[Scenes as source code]
········
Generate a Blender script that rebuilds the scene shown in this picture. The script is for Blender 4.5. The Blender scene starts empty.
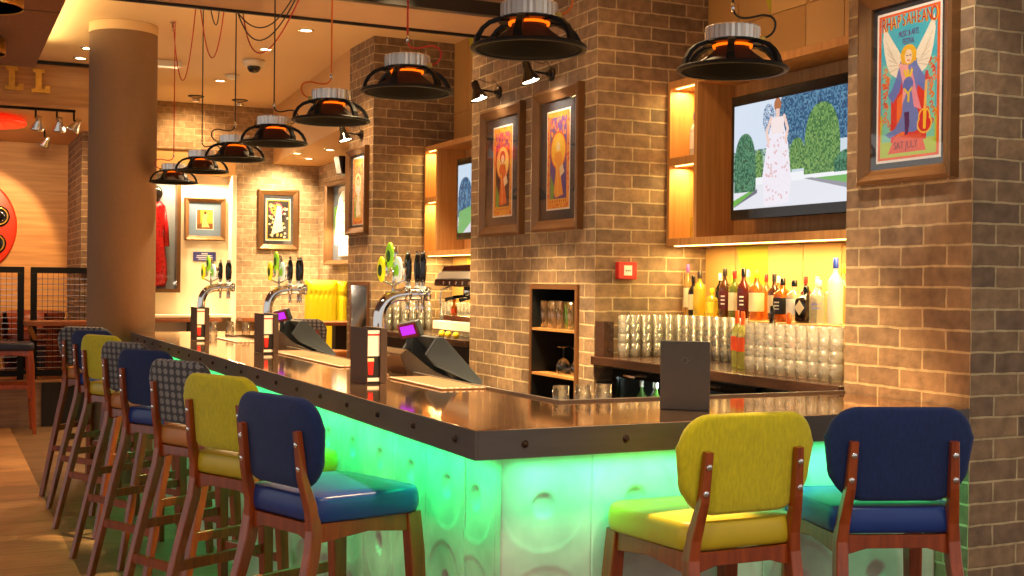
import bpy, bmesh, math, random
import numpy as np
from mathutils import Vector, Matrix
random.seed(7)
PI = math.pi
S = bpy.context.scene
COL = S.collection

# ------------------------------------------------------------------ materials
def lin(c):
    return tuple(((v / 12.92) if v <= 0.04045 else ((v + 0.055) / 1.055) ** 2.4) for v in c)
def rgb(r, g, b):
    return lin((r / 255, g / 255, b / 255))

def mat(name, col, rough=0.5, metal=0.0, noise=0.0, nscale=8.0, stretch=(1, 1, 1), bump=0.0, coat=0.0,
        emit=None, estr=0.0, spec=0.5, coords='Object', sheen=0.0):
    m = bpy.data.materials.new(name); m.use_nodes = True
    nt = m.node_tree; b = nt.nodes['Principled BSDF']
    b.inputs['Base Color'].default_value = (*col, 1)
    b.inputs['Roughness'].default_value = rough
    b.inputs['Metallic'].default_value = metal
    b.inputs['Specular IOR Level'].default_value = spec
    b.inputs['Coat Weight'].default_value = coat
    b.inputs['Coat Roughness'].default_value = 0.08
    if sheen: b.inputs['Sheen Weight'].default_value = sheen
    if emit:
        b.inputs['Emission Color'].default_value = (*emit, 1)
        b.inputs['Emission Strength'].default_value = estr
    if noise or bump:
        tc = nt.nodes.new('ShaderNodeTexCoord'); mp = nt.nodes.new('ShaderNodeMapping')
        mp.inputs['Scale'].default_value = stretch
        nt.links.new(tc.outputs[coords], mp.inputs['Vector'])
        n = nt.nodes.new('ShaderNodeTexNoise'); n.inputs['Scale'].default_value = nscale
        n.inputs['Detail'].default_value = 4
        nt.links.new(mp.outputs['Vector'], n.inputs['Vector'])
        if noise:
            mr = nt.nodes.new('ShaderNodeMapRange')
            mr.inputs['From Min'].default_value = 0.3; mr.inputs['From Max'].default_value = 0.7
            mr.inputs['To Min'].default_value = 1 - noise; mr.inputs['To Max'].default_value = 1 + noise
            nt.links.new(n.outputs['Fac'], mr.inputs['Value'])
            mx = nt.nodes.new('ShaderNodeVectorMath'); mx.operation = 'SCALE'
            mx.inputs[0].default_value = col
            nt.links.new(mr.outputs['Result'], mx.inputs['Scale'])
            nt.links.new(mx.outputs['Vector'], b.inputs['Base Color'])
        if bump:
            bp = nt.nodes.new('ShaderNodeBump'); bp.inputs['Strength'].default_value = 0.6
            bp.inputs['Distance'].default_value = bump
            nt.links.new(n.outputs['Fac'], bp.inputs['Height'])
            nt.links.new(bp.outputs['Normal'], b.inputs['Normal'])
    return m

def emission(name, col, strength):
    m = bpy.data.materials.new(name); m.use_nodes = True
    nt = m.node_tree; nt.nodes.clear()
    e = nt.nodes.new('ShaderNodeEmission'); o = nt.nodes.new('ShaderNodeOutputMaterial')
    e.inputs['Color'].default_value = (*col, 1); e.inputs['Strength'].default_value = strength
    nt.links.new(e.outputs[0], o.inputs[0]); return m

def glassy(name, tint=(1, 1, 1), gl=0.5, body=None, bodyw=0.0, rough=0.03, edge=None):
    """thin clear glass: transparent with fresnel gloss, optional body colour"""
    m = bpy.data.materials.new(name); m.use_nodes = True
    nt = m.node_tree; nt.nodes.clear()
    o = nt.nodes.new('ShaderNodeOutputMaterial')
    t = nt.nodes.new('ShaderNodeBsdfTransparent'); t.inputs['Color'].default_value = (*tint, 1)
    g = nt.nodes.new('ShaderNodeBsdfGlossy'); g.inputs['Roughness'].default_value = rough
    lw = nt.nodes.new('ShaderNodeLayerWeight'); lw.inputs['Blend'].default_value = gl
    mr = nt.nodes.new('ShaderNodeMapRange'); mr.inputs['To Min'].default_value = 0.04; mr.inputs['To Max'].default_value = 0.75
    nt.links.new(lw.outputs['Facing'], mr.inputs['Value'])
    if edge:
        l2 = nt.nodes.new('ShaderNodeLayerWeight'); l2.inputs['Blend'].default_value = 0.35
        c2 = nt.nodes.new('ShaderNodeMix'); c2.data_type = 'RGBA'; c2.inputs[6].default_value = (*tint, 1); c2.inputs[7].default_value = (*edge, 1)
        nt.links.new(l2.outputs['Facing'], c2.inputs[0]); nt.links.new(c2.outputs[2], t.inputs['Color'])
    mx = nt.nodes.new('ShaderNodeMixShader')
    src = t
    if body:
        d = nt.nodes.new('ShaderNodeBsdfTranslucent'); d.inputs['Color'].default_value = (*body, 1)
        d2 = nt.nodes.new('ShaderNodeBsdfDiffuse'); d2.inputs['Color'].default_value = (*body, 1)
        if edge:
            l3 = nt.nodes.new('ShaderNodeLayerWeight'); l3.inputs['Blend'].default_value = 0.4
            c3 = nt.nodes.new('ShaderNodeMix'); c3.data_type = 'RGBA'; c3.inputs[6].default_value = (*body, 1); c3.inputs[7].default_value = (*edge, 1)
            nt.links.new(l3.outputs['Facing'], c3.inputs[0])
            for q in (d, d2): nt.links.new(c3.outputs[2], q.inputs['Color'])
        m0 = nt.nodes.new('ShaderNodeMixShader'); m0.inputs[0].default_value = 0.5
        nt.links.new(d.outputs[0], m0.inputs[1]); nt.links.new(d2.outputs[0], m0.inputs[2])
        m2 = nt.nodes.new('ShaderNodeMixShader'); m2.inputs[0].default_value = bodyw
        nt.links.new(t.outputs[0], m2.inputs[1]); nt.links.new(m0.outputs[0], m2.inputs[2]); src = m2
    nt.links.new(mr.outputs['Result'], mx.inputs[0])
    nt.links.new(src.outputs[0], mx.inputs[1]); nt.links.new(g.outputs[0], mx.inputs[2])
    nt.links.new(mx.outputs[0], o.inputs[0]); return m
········
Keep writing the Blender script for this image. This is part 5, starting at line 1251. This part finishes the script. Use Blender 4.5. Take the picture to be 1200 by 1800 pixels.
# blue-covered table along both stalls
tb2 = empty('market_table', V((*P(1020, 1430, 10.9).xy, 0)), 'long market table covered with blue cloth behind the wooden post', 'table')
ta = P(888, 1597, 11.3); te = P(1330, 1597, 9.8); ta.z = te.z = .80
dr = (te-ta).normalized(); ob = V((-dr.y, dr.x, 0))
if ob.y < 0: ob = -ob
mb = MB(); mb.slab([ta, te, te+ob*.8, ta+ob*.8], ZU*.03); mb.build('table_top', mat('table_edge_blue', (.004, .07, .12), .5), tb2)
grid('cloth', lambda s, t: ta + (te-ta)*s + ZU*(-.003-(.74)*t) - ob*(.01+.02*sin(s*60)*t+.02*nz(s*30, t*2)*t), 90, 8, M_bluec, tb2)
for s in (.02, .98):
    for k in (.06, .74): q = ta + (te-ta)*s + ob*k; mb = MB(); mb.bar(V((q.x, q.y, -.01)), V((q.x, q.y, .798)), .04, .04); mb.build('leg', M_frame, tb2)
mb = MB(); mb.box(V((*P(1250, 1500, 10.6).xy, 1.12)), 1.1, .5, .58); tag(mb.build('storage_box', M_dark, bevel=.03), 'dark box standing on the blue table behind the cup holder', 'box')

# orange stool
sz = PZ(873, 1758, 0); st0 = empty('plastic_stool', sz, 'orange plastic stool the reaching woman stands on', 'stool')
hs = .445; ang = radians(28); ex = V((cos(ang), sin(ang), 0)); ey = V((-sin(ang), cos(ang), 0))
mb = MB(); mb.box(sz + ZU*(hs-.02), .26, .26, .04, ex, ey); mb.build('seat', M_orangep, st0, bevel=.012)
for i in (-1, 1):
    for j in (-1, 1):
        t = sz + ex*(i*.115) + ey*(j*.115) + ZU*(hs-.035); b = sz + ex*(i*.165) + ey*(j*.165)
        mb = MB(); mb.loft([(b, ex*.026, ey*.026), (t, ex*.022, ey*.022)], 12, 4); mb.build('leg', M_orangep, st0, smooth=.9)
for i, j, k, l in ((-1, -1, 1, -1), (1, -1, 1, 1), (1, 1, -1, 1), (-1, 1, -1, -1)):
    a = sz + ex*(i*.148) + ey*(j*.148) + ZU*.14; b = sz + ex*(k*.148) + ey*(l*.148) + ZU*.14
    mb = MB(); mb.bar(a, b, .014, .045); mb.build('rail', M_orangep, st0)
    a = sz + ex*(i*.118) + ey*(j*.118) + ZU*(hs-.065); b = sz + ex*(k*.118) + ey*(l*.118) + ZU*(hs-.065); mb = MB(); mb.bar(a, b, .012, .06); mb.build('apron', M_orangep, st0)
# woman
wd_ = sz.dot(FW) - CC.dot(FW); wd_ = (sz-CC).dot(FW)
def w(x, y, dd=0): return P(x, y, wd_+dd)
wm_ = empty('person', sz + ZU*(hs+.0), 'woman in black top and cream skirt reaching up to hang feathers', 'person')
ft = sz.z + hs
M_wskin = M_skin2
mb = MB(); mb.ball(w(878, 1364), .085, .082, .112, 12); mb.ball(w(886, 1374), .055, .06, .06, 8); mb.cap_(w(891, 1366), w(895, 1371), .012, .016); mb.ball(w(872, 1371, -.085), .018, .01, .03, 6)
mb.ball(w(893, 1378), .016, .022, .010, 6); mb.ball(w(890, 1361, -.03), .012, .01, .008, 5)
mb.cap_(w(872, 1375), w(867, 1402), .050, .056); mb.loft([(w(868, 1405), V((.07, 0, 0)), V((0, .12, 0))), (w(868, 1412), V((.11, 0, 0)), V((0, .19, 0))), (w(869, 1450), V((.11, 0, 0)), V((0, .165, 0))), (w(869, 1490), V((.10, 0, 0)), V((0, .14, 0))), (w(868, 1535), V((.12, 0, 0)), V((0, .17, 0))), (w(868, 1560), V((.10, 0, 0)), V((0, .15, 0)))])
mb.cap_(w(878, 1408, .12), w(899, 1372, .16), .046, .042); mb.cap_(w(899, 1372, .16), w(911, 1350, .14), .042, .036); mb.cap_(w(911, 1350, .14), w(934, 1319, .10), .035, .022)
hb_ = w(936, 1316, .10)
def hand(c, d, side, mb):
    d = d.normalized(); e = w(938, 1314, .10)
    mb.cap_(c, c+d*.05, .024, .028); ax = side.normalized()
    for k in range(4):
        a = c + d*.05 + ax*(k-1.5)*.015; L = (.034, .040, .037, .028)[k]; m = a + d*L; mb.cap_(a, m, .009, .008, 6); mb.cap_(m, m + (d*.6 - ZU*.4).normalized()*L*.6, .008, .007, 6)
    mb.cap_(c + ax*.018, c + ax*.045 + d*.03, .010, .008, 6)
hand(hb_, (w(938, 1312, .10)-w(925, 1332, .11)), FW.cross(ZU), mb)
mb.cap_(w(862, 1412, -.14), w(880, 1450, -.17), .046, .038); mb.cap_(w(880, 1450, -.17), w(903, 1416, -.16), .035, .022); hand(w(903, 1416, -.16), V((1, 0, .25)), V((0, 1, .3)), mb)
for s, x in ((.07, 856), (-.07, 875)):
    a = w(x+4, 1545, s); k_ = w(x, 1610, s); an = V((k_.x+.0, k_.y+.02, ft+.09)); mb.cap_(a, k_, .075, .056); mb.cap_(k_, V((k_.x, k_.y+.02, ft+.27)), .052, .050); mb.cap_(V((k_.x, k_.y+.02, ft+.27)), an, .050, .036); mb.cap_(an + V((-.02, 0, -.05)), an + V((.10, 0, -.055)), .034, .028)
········
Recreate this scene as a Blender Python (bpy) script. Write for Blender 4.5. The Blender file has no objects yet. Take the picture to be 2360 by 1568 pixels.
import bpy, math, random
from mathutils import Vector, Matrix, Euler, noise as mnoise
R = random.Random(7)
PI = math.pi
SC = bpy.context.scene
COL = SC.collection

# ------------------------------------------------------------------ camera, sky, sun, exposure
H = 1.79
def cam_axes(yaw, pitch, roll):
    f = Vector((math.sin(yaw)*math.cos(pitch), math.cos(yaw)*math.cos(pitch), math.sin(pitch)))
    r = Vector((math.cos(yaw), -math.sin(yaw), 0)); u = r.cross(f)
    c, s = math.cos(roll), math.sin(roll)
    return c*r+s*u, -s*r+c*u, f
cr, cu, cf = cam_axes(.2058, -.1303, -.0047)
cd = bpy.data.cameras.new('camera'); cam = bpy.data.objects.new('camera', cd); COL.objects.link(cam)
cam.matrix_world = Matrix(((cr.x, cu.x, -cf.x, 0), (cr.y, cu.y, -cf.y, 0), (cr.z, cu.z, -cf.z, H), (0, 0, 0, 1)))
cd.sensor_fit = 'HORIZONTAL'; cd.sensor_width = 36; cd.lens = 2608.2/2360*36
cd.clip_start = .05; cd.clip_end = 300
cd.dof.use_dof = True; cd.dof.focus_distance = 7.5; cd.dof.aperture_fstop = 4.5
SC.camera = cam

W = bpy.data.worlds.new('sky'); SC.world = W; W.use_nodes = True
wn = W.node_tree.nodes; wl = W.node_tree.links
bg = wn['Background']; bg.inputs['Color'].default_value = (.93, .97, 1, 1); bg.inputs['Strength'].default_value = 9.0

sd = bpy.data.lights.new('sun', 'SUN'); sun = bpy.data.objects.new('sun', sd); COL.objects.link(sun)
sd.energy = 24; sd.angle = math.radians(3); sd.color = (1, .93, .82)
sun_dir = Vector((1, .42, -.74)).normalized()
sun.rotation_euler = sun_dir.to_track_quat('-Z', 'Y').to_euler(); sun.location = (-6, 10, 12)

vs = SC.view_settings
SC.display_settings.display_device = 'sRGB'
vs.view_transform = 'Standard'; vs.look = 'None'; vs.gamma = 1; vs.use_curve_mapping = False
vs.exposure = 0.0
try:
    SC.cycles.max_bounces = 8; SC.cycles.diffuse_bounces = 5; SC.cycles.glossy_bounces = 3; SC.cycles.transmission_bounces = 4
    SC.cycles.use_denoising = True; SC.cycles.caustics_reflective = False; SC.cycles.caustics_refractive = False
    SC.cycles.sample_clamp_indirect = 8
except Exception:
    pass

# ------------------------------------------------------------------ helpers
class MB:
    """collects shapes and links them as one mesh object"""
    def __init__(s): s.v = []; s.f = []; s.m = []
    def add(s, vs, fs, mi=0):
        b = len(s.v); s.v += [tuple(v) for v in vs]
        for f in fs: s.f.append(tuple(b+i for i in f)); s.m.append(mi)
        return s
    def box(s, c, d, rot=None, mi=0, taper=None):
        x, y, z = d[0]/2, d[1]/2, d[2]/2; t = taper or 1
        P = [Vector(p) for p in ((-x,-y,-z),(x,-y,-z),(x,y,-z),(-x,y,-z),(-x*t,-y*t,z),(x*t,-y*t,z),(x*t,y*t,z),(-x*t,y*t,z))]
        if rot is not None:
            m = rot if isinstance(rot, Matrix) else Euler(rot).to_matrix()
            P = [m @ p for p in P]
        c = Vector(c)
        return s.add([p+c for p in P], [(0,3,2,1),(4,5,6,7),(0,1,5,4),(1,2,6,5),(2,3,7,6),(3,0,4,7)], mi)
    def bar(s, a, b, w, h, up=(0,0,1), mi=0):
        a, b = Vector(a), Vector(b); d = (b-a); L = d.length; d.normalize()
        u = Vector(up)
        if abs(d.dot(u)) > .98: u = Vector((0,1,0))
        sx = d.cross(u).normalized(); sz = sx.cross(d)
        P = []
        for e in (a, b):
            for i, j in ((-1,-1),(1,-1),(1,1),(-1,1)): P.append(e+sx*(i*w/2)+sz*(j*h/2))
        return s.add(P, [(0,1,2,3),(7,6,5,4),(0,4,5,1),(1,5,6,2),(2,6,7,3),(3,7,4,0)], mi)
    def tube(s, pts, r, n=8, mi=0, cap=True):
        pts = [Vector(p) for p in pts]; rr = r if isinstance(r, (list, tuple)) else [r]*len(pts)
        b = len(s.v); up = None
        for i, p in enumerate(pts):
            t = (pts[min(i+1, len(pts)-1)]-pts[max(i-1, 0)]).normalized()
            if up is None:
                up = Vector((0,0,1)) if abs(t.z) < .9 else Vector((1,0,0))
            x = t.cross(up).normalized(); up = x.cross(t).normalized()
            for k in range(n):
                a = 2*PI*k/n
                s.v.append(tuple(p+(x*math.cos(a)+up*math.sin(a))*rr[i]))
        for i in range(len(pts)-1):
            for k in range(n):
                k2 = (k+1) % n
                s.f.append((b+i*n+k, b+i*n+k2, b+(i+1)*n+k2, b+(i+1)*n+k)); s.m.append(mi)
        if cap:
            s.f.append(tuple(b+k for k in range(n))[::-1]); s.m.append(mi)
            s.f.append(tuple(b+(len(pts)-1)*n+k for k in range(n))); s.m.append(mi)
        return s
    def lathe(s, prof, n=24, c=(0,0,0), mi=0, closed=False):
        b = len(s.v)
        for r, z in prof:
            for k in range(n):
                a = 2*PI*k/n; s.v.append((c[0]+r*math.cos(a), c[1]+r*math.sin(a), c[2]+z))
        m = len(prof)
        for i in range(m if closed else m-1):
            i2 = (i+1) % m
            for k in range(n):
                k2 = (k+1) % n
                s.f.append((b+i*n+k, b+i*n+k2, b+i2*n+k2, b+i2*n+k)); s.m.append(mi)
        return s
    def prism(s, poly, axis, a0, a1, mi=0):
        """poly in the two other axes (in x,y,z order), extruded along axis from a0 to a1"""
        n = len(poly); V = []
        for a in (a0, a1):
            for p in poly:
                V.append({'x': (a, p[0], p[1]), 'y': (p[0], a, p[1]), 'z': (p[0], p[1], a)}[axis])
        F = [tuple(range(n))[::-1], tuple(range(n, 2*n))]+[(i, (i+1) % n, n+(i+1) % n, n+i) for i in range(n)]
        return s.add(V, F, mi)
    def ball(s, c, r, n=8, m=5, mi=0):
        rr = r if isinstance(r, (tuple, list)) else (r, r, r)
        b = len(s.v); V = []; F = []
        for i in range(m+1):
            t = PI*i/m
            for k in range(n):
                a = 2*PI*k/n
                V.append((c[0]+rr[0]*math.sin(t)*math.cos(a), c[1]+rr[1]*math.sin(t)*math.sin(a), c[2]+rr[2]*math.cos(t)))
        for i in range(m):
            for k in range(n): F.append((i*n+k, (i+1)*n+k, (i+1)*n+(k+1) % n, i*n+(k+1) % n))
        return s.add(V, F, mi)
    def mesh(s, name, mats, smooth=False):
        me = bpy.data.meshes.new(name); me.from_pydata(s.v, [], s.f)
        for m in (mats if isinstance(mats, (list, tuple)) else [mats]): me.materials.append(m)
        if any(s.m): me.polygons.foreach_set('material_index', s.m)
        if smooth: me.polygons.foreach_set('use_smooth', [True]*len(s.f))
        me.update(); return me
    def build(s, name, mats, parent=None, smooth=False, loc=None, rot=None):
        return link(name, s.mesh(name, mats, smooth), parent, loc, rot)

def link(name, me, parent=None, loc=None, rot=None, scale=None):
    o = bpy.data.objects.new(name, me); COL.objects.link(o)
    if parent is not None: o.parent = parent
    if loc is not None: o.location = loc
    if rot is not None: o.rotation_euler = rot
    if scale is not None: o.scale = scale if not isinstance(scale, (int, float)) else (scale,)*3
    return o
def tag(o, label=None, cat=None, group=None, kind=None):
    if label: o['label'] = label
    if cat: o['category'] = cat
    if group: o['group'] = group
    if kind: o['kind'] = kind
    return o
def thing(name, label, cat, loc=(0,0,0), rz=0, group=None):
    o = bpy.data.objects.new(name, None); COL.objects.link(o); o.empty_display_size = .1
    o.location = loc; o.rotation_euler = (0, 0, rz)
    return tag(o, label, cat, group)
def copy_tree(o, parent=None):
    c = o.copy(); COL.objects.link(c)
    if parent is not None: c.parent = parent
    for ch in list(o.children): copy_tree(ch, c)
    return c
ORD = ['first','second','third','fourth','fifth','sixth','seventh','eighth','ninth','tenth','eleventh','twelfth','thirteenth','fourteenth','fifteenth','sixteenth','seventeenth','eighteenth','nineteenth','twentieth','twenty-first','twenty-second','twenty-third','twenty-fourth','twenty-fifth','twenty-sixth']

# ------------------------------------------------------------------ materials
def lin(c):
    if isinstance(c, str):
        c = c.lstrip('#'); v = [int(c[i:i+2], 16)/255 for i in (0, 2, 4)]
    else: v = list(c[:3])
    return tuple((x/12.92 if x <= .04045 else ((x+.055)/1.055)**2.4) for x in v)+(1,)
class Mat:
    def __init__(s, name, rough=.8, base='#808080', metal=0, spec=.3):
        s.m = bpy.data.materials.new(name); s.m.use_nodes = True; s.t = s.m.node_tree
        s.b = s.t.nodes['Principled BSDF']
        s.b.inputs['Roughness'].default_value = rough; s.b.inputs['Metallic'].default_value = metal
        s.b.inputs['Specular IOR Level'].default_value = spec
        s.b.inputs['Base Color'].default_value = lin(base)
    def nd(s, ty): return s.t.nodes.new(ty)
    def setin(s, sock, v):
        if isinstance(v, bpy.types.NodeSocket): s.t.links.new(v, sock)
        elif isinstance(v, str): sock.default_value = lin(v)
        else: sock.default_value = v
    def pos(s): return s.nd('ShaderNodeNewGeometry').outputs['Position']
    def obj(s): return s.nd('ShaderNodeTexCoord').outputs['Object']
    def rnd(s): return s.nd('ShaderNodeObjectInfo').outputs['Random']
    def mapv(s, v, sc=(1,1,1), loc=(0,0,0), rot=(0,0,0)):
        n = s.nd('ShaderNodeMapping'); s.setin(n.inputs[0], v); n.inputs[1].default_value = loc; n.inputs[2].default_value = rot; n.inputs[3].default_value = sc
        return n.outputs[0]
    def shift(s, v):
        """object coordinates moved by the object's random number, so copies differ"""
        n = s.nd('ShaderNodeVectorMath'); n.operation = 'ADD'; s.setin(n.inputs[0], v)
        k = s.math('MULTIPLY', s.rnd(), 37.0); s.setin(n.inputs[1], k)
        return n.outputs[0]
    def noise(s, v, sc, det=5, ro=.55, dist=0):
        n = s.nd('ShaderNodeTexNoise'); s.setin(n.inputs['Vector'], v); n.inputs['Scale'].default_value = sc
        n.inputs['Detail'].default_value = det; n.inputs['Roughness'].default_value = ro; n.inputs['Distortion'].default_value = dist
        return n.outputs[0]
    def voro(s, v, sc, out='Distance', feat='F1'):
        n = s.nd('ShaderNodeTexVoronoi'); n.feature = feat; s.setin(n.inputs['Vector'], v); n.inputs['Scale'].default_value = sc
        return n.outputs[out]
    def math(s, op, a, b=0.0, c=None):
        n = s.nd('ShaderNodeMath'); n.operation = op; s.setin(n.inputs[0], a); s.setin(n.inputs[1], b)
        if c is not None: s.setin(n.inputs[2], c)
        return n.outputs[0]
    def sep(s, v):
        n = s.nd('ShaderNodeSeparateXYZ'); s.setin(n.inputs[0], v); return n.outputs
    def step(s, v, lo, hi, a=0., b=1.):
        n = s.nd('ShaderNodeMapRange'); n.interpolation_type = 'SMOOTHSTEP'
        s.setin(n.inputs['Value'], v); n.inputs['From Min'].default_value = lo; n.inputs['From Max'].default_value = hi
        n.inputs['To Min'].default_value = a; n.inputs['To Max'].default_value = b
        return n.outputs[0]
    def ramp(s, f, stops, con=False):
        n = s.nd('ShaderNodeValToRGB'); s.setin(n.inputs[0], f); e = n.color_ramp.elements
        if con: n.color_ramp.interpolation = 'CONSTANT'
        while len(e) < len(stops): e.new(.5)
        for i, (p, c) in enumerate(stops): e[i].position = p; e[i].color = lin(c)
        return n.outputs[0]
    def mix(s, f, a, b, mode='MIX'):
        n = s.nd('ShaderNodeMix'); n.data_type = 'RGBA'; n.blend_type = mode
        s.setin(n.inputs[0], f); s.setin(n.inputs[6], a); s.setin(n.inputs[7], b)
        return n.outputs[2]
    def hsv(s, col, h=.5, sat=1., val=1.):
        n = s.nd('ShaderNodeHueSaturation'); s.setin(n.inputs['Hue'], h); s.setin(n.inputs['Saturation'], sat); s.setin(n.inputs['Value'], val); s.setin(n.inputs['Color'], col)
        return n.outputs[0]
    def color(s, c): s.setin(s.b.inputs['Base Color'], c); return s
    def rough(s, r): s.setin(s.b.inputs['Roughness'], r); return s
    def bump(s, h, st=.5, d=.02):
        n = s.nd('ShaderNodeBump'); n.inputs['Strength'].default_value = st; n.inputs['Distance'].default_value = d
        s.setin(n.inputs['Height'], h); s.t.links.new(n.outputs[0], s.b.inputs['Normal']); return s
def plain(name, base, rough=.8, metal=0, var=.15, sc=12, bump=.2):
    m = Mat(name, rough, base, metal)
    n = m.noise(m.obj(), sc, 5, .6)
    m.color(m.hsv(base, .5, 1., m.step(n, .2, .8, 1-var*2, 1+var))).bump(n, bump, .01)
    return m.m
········
• Goal of the exercise: Filter the records above for "script" and copy every matching line.

• Written response:
Generate a Blender script that rebuilds the scene shown in this picture. The script is for Blender 4.5. The Blender scene starts empty.
Keep writing the Blender script for this image. This is part 5, starting at line 1251. This part finishes the script. Use Blender 4.5. Take the picture to be 1200 by 1800 pixels.
Recreate this scene as a Blender Python (bpy) script. Write for Blender 4.5. The Blender file has no objects yet. Take the picture to be 2360 by 1568 pixels.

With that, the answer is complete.